So I’m Having a Weird Time RN

I hate being a winer, I just need to vent for a second

So I recently uploaded chapter 7 of “Where It’s Warm” to Ao3 a few days ago and it was frankly the chapter that I’ve had the most fun writing so far. I am really in love with the out come and it made me so happy to see everyones positive comments on it. 

(Seriously I can’t thank people enough when they leave nice comments, It brings me so much joy!)

However, there where just one or two comments (For real they are so far in the minority idk why my brain is hyper-fixating on them) on the chapter that brought me not so much joy. I’m not even sure you could call them negative comments per say, as they where not rude or overly critical, but they rubbed me the wrong way. 

I’m not sure why, but I can’t get them out of my head. I’ve been trying to wright chapter 8 for two days now, and every time I start writing I just get bummed out. Which sucks because I love writing this fic. Seriously it’s become a passion project of mine, and now I’m starting to feel weird because of just a few vaguely unhappy comments?

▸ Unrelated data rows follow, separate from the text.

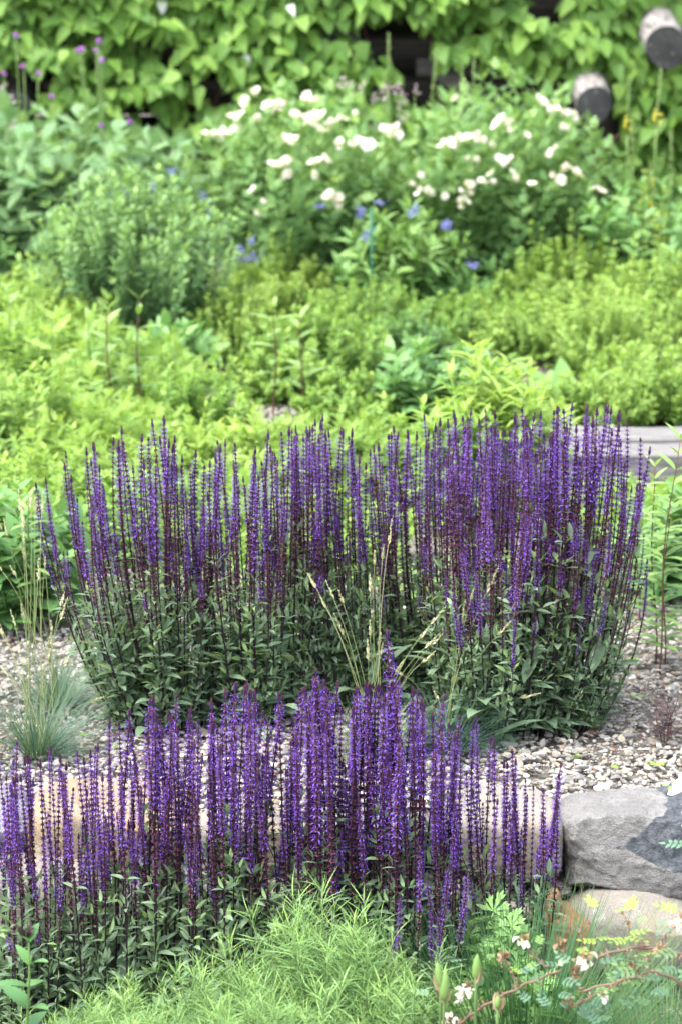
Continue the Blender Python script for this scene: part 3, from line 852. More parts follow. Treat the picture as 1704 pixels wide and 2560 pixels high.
def add_heads(o, base, lst, y):
    for px, py in lst:
        tp = at_y(px, py, y + rng.uniform(-0.1, 0.1)) - np.array(base)
        t = np.linspace(0, 1, 7)[:, None]
        b0 = np.array((tp[0] * 0.55, tp[1] * 0.5, 0.3))
        pts = b0 * (1 - t) + tp * t + np.array((0.02, 0, 0)) * np.sin(t * PI)
        a = Acc(); tube(a, pts, 0.004, 0.0025, 5, 0, 0.5)
        place(a, T_CUT, pts[1:5], fan(4) + np.array((0, 0, 0.5)), (0, 0, 1.0), np.array((0.12, 0.09, 0.07, 0.05)), None, 0.5, 1)
        s = a.build('flower_stem', [M['green_stem'], M['thistle_leaf']], o)
        inst('flower_head', tm, s, pts[-1], (rng.normal(0, 0.3), rng.normal(0, 0.3), 0), 0.9)
add_heads(th, (p[0], 11.9, 0), [(245, 108), (197, 133), (203, 128), (253, 155), (128, 247), (250, 320), (324, 310), (240, 133)], 11.9)
p = at_y(10, 560, 11.9)
th2, sh = bush('thistle_plant', 'thistle with purple heads at the left edge of the bed, under the vine', 'thistle', (p[0], 11.95, 0), 50, 0.80, 0.42, T_CUT, 0.22, 10, 'thistle_leaf', 'thistles along the log wall', 'green_stem', 0.006, per=2, r0=0.4, edge=0.25, t0=0.12, tint=(0.1, 0.5, 0.35), taper=0.45, W=1.1)
add_heads(th2, (p[0], 11.95, 0), [(40, 95), (10, 190), (95, 190), (60, 170)], 11.95)

pink_cl = [flower_cluster_mesh('flower_head', 'pale_pink', 10, 0.03, 0.014) for _ in range(2)]
p = at_y(960, 420, 12.9)
stalk_plant('pale_wildflower', 'plant with tiny pale pink flowers between the roses and the log wall', 'plant', (p[0], 12.8, 0), tops_at([(860, 205), (880, 215), (905, 210), (900, 225), (965, 215), (985, 222), (1005, 235), (1040, 225), (935, 245), (1000, 260), (1010, 290), (985, 310), (930, 320), (960, 235), (850, 215)], 12.75), pink_cl, leaf=T_OV3, L=0.09, sc=0.62)
p = at_y(60, 420, 12.9)
stalk_plant('pale_wildflower', 'plant with tiny pale flowers behind the thistles at the left', 'plant', (p[0], 12.9, 0), tops_at([(15, 245), (8, 260), (12, 300), (28, 310), (60, 325), (85, 328), (108, 330), (30, 325), (4, 220)], 12.9), pink_cl, leaf=T_OV3, L=0.09, sc=0.8)

# ------------------------------------------------------------------ mulleins at the right
def mullein_spike(h=0.2, yellow=(0.15, 0.5), n=60):
    a = Acc()
    tube(a, [(0, 0, 0), (0, 0, h)], 0.005, 0.003, 5, 0, 0.6)
    t = rng.uniform(0, 1, n) ** 0.9
    P = fan(n, 0.006) + np.stack([np.zeros(n), np.zeros(n), t * h], 1)
    place(a, leaf_tpl(2, 0.7, 0.3, 0, 'ovate'), P, unit(fan(n) * 0.7 + np.array((0, 0, 1.0))), (0, 0, 1.0), 0.013, 0.012, rng.uniform(0.4, 1, n), 0)
    m = int(n * (yellow[1] - yellow[0]) * 0.7)
    if m > 0:
        tt = rng.uniform(yellow[0], yellow[1], m)
        d = fan(m)
        P = d * 0.014 + np.stack([np.zeros(m), np.zeros(m), tt * h], 1)
        for k in range(4):
            place(a, leaf_tpl(2, 0.9, 0.1, 0.1, 'obov'), P, d * 0.4 + jit(m, 0.8), d, 0.011, 0.011, rng.uniform(0.2, 1, m), 1)
    return a.mesh('flower_spike', [M['green_stem'], M['yellow_petal']])
ms = [mullein_spike(0.24, (0.05, 0.35)), mullein_spike(0.22, (0.0, 0.0)), mullein_spike(0.26, (0.0, 0.75), 90)]
def mullein(label, base, lst, y, foliage):
    o = thing('mullein_plant', label, 'mullein', base, 'mulleins with tall flower spikes')
    b = np.array(base)
    for px, py, k, ln in lst:
        tp = at_y(px, py, y + rng.uniform(-0.08, 0.08)) - b
        top = tp - np.array((0, 0, 0.22 * ln))
        t = np.linspace(0, 1, 8)[:, None]
        st = np.array((top[0] * 0.8, 0, 0))
        pts = st * (1 - t) + top * t
        a = Acc(); tube(a, pts, 0.006, 0.004, 5, 0, 0.6)
        nl = 12; tt = np.linspace(0.15, 0.9, nl)
        Pn = np.stack([np.interp(tt, t[:, 0], pts[:, q]) for q in range(3)], 1)
        place(a, T_OV, Pn, fan(nl) + np.array((0, 0, 0.2)), (0, 0, 1.0), 0.17 * (1.1 - tt), None, rng.uniform(0.2, 0.9, nl), 1)
        s = a.build('flower_stem', [M['green_stem'], M['green_leaf']], o)
        inst('flower_spike', ms[k], s, pts[-1], (0, 0.05 * rng.normal(), 0), (1, 1, ln))
    if foliage:
        sh = Shoots(46, 0.62, 0.34, 0.4, 0.4, 0.3)
        fa = Acc(); herb(sh, fa, T_OV, 0.13, 10, 2, 0.1, tint=(0.1, 0.6, 0.3)); fa.build('foliage', M['green_leaf'], o)
    return o
p = at_y(1640, 700, 11.5)
mullein('mullein with yellow florets rising beside the bleached log end', (p[0], 11.6, 0), [(1570, 205, 0, 1), (1582, 300, 1, 0.8), (1642, 188, 0, 1), (1680, 325, 1, 0.8), (1625, 430, 2, 1.0)], 11.55, True)
p = at_y(1070, 420, 12.75)
mullein('mullein with bare green spikes behind the rose bushes', (p[0], 12.75, 0), [(970, 85, 1, 1.1), (1078, 120, 1, 1.2), (1150, 138, 1, 0.9), (1183, 140, 1, 0.9)], 12.75, False)

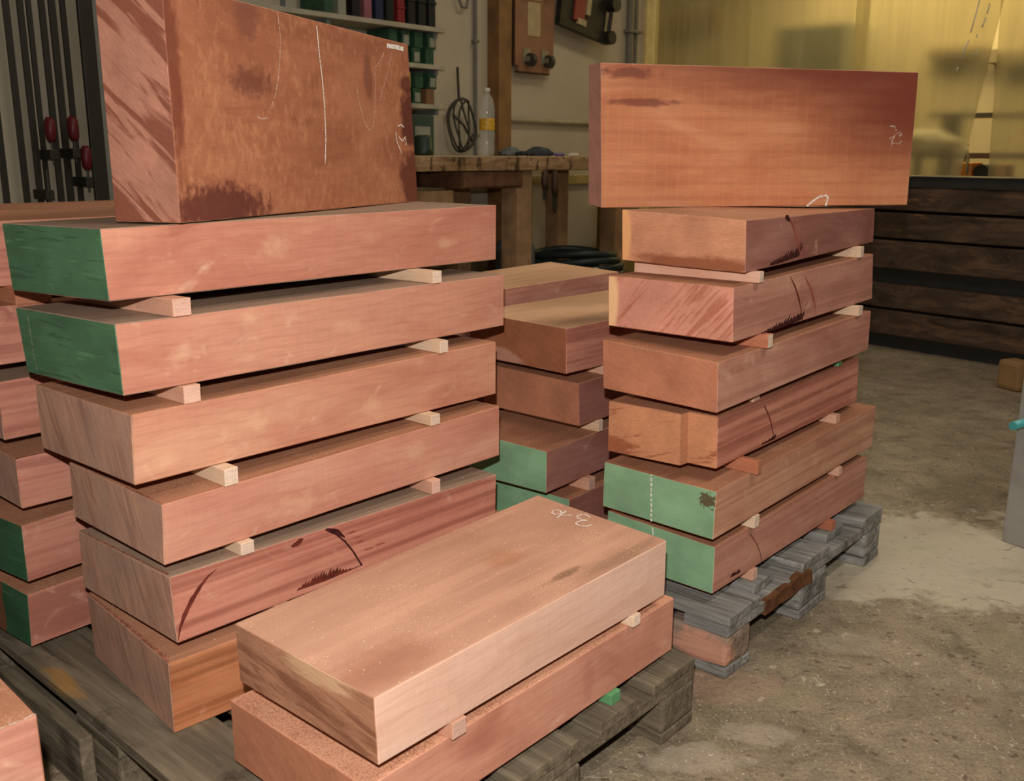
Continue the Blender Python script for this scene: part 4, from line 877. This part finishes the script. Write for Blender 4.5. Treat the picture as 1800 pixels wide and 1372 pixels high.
def bs(px, y=0.0):
    p = wb0 + Vector((-math.sin(WA)*y, math.cos(WA)*y, 0)); h = atp(px, 262, p, WA); return (Vector((h.x, h.y, 0)) - p).dot(Vector((math.cos(WA), math.sin(WA), 0)))
ZT = .9885
# bottle
def glass(name, col, rough=.03, alpha=.25):
    t = NT(name)
    t.b.inputs['Base Color'].default_value = (*col, 1); t.b.inputs['Roughness'].default_value = rough
    t.b.inputs['Alpha'].default_value = alpha; t.b.inputs['Specular IOR Level'].default_value = .9
    return t.m
M_PET = glass('clear_plastic', (.75, .76, .66), .06, .28); M_LAB = plain('orange_label', (.62, .34, .03), .4, .4, var=.4, vs=50); M_CAP = plain('pale_cap', (.55, .55, .48), .4)
s = bs(856, .18); q = bp(s, .18, ZT)
bt = empty('plastic_bottle', q, 0, 'clear plastic bottle with an orange label on the workbench', 'bottle')
bm = bmesh.new(); lathe(bm, [(.030, 0), (.042, .008), (.044, .05), (.040, .07), (.044, .09), (.044, .12), (.041, .13), (.041, .20), (.044, .21), (.043, .25), (.034, .29), (.019, .322), (.014, .328), (.014, .345), (.012, .346)], 28)
link('bottle_body', bm, M_PET, bt)
bm = bmesh.new(); lathe(bm, [(.0425, .135), (.0428, .137), (.0428, .195), (.0425, .197)], 28); o = link('bottle_label', bm, M_LAB, bt); o['label'] = 'orange label'
bm = bmesh.new(); lathe(bm, [(.016, .334), (.017, .336), (.017, .352), (.015, .355)], 20); link('bottle_cap', bm, M_CAP, bt)
# gloves
M_GLOVE = plain('dark_grey_fabric', (.045, .05, .052), .8, .15, var=.5, vs=30); M_GLOVE2 = plain('grey_fabric', (.13, .145, .14), .8, .15, var=.4, vs=30)
def glove(loc, rz, mat, label, k=1.0):
    bm = bmesh.new()
    bmesh.ops.create_icosphere(bm, subdivisions=3, radius=1)
    for v in bm.verts:
        v.co = Vector((v.co.x * .085 * k, v.co.y * .05, max(v.co.z, -.35) * .038 + .0137)); v.co.z += noise.noise(v.co * 30) * .007 * (1 if v.co.z > .005 else 0)
    for i in range(5):
        y = -.036 + i * .018; ln = (.05, .075, .08, .07, .045)[i]
        tube(bm, [(.065 * k, y, .014), (.065*k + ln*.5, y*1.25, .018), (.065*k + ln, y*1.3, .011)], .010, 8)
    tube(bm, [(-.07*k, -.030, .014), (-.085*k, 0, .016), (-.07*k, .030, .014)], .012, 8)
    return tag(link('work_glove', bm, mat, loc=loc, rz=rz, smooth=True), label, 'glove', 'work gloves on the workbench')
glove(bp(bs(897, .20), .20, ZT), WA + .1, M_GLOVE2, 'grey work glove lying nearer the bottle on the workbench', .8)
glove(bp(bs(947, .06), .06, ZT), WA + 2.9, M_GLOVE, 'dark work glove lying farther from the bottle on the workbench')
M_PURP = plain('purple_plastic', (.12, .06, .35), .4); M_WHT = plain('white_plastic', (.66, .63, .58), .4)
for px, y, mt, lab in ((983, .10, M_PURP, 'purple marker pen on the workbench beside the dark glove'), (1008, .12, M_WHT, 'white pen on the workbench, nearest the right upright slab')):
    bm = bmesh.new(); cyl(bm, (-.06, 0, .009), (.03, 0, .009), .0085, 12); cyl(bm, (.03, 0, .009), (.065, 0, .009), .0095, 12); cyl(bm, (.065, 0, .009), (.072, 0, .009), .005, 10, .002)
    tag(link('marker_pen', bm, mt, loc=bp(bs(px, y), y, ZT), rz=WA + .3), lab, 'pen')
# hand tools hanging under the bench edge
M_TOOL = plain('dark_tool_wood', (.055, .030, .018), .5); M_OCRE = plain('ochre_paint', (.36, .27, .09), .6)
for px, ln, lab in ((958, .16, 'shorter dark chisel hanging under the bench edge, beside the leg'), (976, .22, 'longer dark chisel hanging under the bench edge')):
    q = bp(bs(px, -.012), -.012, 0)
    c = empty('chisel', (q.x, q.y, .912), WA, lab, 'chisel', 'chisels under the bench edge')
    bm = bmesh.new(); lathe(bm, [(.008, -.002), (.017, -.01), (.019, -ln*.45), (.014, -ln*.62)], 14); link('handle', bm, M_TOOL, c)
    bm = bmesh.new(); box(bm, -.012, .012, -.003, .003, -ln, -ln*.6, .001); link('blade', bm, M_STEELD, c)
bm = bmesh.new(); box(bm, .55, 1.50, -.03, -.002, .80, .86, .003)
tag(link('ochre_batten', bm, M_OCRE, loc=(W0.x, W0.y, 0), rz=WA), 'ochre batten on the cream wall seen under the bench edge', 'batten')
# ------------------------------------------------------------------ wall furniture
def ws(px, py=200, off=0.0):
    p = wpt(0, off); h = atp(px, py, p, WA); d = Vector((h.x, h.y, 0)) - p
    return d.x * math.cos(WA) + d.y * math.sin(WA), h.z
M_POST = plain('brown_post_wood', (.22, .115, .045), .6, .3, var=.3, vs=8)
s0, _ = ws(875, 200, .09); s1, _ = ws(897, 200, .09)
bm = bmesh.new(); box(bm, s0, s1, -.10, -.001, 0, 3.199, .004)
tag(link('wooden_post', bm, M_POST, loc=(W0.x, W0.y, 0), rz=WA), 'brown square wooden post rising behind the bottle', 'post')
M_PIPE = plain('grey_conduit', (.17, .155, .125), .5)
def local_obj(name, bm, mat, parent=None, **k):
    if parent: return link(name, bm, mat, parent, **k)
    return link(name, bm, mat, loc=(W0.x, W0.y, 0), rz=WA, **k)
s, _ = ws(836, 100, .02); bm = bmesh.new(); cyl(bm, (s, -.02, .9), (s, -.02, 3.19), .011, 12); 
for z in (1.1, 1.65, 2.2): box(bm, s - .02, s + .02, -.034, -.001, z, z + .018, .002)
tag(local_obj('conduit_pipe', bm, M_PIPE), 'thin upright grey conduit on the wall left of the brown post', 'pipe')
s0, z0 = ws(898, 210, .03); s1, z1 = ws(1100, 216, .03); bm = bmesh.new(); cyl(bm, (s0, -.022, z0), (s1, -.022, z0), .017, 12)
tag(local_obj('conduit_pipe', bm, plain('wall_coloured_pipe', (.36, .31, .20), .5)), 'level pipe along the cream wall right of the brown post', 'pipe')
s, _ = ws(1107, 60, .03); bm = bmesh.new(); cyl(bm, (s, -.03, .3), (s, -.03, 3.19), .024, 14); cyl(bm, (s+.09, -.02, .3), (s+.09, -.02, 3.19), .014, 12)
for z in (.8, 1.85): box(bm, s - .04, s + .12, -.06, -.001, z, z + .02, .002)
tag(local_obj('conduit_pipe', bm, M_PIPE), 'pair of upright grey pipes beside the curtain doorway', 'pipe')
# hook
s, z = ws(816, 6, .04); bm = bmesh.new(); tube(bm, [(s - .03, -.03, z + .16), (s - .03, -.03, z + .02), (s - .01, -.03, z - .02), (s + .03, -.03, z - .02), (s + .045, -.03, z + .04)], .008, 8); box(bm, s - .045, s - .015, -.03, -.001, z + .12, z + .17)
tag(local_obj('wall_hook', bm, M_PIPE), 'bent dark wall hook near the top, left of the upright conduit', 'hook')
# coiled cable
sc, zc = ws(811, 220, .06)
cb = empty('coiled_cable', (*wpt(sc, .06)[:2], zc), WA, 'loose coil of black cable hanging on the wall behind the bottle', 'cable')
M_CABLE = plain('black_cable_rubber', (.05, .045, .032), .5)
bm = bmesh.new()
for k, (rx, rz_, dx, tilt) in enumerate(((.115, .155, 0, 0), (.11, .150, .006, .10), (.05, .15, -.01, .2), (.045, .145, .005, -.15))):
    tube(bm, [(dx + rx*math.cos(a)*math.cos(tilt) - rz_*math.sin(a)*math.sin(tilt), -.006*k + .01*math.sin(3*a), rx*math.cos(a)*math.sin(tilt) + rz_*math.sin(a)*math.cos(tilt)) for a in [i*2*math.pi/36 for i in range(36)]], .0062, 7, closed=True)
tube(bm, [(-.09, -.02, .06), (0, -.02, 0), (.07, -.02, -.09)], .008, 7)
link('coil', bm, M_CABLE, cb)
bm = bmesh.new(); cyl(bm, (-.02, -.0, .15), (-.03, -.0, .33), .008, 8); link('tail', bm, M_CABLE, cb)
# board with castors
M_BRD = plain('brown_painted_board', (.27, .135, .075), .55, .3, var=.12); M_PAP = plain('aged_paper', (.44, .35, .20), .8, .1)
sa, zb_ = ws(905, 124, .06); sb, _ = ws(972, 124, .06)
bd = empty('castor_board', (*wpt((sa+sb)/2, .03)[:2], zb_), WA, 'brown wooden trolley board with four black castors hanging on the wall', 'trolley board')
hw_ = (sb - sa)/2
bm = bmesh.new(); box(bm, -hw_, hw_, -.032, 0, 0, .62, .0); 
es = [e for e in bm.edges if abs(e.verts[0].co.y - e.verts[1].co.y) > .01]
bmesh.ops.bevel(bm, geom=es, offset=.035, segments=5, affect='EDGES'); link('board', bm, M_BRD, bd)
bm = bmesh.new(); box(bm, -hw_-.008, -hw_+.001, -.028, 0, .03, .59, .003); box(bm, -hw_+.03, hw_-.03, -.028, 0, -.008, .001, .002); link('edge_band', bm, M_TOOL, bd)
bm = bmesh.new(); box(bm, -.07, .05, -.0335, -.0315, .22, .42); box(bm, -.07, .05, -.0345, -.0315, .435, .45); link('paper_label', bm, M_PAP, bd)
for x in (-.085, .095):
    for z in (.07, .50):
        bm = bmesh.new(); cyl(bm, (x - .012, -.072, z), (x + .018, -.072, z), .040, 20); o = link('castor_wheel', bm, M_CABLE, bd)
        bm = bmesh.new(); box(bm, x - .022, x - .014, -.08, -.032, z - .01, z + .02, .001); box(bm, x + .02, x + .028, -.08, -.032, z - .01, z + .02, .001); box(bm, x - .03, x + .036, -.038, -.032, z - .02, z + .07, .001); link('castor_fork', bm, plain('pale_castor_metal', (.30, .28, .20), .4, .4, .4), bd)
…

I feel really silly for making such a big deal out of something so small, it’s just sticking with me you know? I know that it’s impossible to please everyone, and it’s silly to think I could, but It makes me sad to think at least one or two people read that chapter and came out of it somewhat unhappy. I’m not going to stop writing the fic, I just need to get past the weirdness and remember why I love writing it so much.